At Walmart’s beginning, items sat on their shelf up to 5-7 days before somebody purchased it. This was a great cash flow issue because Walmart didn’t have to pay for that product for 30 days. Growing actually lead to a ton of cash in their bank account. Amazon is the same way.
On the flip side of this, the product owners who agree to give Walmart 30 days to pay have to front the money to have their product made, shipped and stocked on the shelf, and then wait for Walmart to pay them. For you, cash flow is working in the opposite direction than it is for Walmart. Walmart takes no risk, you are taking all the risk.
With your current business model, will you constantly be spending and waiting for money, or will you constantly be living off of money?
00:04:01 To get on the positive side of cash flow, either have your vendors – the companies who are supplying your product or service pay you up front, or have your customers pay for your product before they receive it.

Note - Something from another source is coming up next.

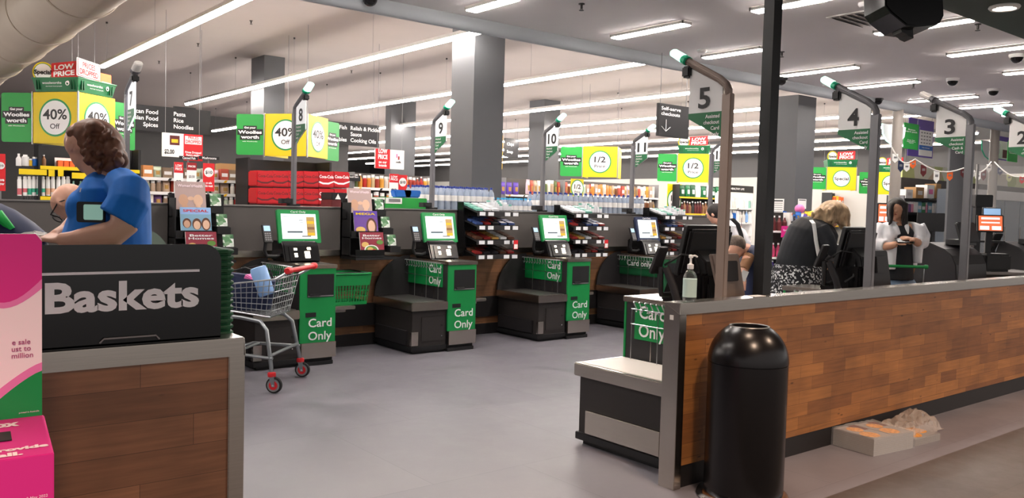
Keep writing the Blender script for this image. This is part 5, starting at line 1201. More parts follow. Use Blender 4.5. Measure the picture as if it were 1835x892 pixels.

Having a product so cool and useful that customers will pay you before it is ready is the essence of crowdfunding.
11. Pricing
00:00:02 The other half of cash flow is pricing. The logic behind selling your products and services for cheap is that consumers are more likely to buy from you, and they are less likely to be disappointed.
Unless you’ve figured out a way to offer the exact same or better quality product for cheaper, then lowering your price, and your resulting return on investment (ROI) to be competitive, puts you in a price war where the least financially backed business (probably you) will lose.
What signal is your price sending? You should be in the business of creating value; not being cheap. Don’t lower price, increase value.
00:01:05 For non-commodity products, the price you charge for your product or service is a story in and of itself, and an indicator of quality.
00:02:30 If your client is B2B, then your client is spending the company’s money, and their #1 concern isn’t ‘Did I pay a cheap price?’ Their concern is ‘Will my boss think that I got value for money?’
[EDITOR’S NOTE: For more information, watch the Ycombinator lecture Choosing Between B2B vs. B2C Business Models by Aaron Levie for Stanford University, and read my interview with entrepreneur Derek Sivers.]
12. Positioning Your Company in the Market
00:00:20 After having successfully decided on your business model (outlined in this course) and created your business, your marketing decisions will make or break everything about the future of your business.
To determine your marketing position:
- Draw an X and a Y axis onto a blank sheet of paper.
- Choose two important elements that customers care about in that market.
- Of those two elements, chose the extreme positions that your business will become known for over ALL the other options available on the market. “The most X.” If your answers aren’t something you can’t specialize in, or that would require significant time and budget, return to step 2 and try to find 2 more important elements.
- Somewhere in there you will find an unserved business opportunity to meet consumer needs, where you can offer an excellent ROI for your consumer, and where you do not have any competition.